Troisièment, comme la capacité à la majorité des arrêts est inférieure à celle en transit, le potentiel de développement est beaucoup réduit autour de ces arrêts. C'est une des raisons pour laquelle les métros et tramways sont meilleures pour les TOD que les SRB.

Finalement, pour ce fonctionnement, il faut une très large emprise. Il faut une voie pour les autobus s'arrêtant et une voie de dépassement, dans chaque direction. Même dans le meilleur des cas, soit des voies de dépassement décalées seulement aux stations, l'emprise requise fait facilement 15 mètres, contre 10 mètres pour un tramway.
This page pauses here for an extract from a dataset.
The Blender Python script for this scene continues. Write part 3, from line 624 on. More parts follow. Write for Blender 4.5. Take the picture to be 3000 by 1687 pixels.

Le Transmilenio fait quant à lui plus de 20 mètres de largeur, l'équivalent d'un boulevard à trois voies par direction. Le résultat est une véritable autoroute à autobus qui est très difficile à intégrer à un secteur urbain dense où les rues tendent à être étroites. Les tramways peuvent se faufiler même dans des villes conçues au Moyen-Âge, les SRB de type "Transmilenio" ont besoin d'autoroute à 4 ou 5 voies par direction ou avec des terre-pleins très larges pour être aménagés. Ce genre de routes là est très rarement situé au coeur de milieux urbains, plus en périphérie, ce qui limite l'utilité du corridor du SRB, car même rendu à l'arrêt voulu, il faut continuer le trajet sur un autre autobus pour rejoindre la destination désirée.

Bref, ce qui est à retenir:

1- Les SRB à rabais augmentent la vitesse et la fiabilité des lignes d'autobus ordinaires, mais pas vraiment leur capacité.
2- Pour augmenter la capacité et égaler ou surpasser celle des lignes de tramways, il faut une largeur excessive et un rabattement de lignes express qui crée un système complexe à moins grande vitesse. Ce type de SRB, par sa largeur, n'est pas applicable dans la majorité des secteurs urbains denses, il est réservé aux villes traversées par de larges autoroutes et boulevards, ce qui est une catastrophe au niveau de l'urbanisme.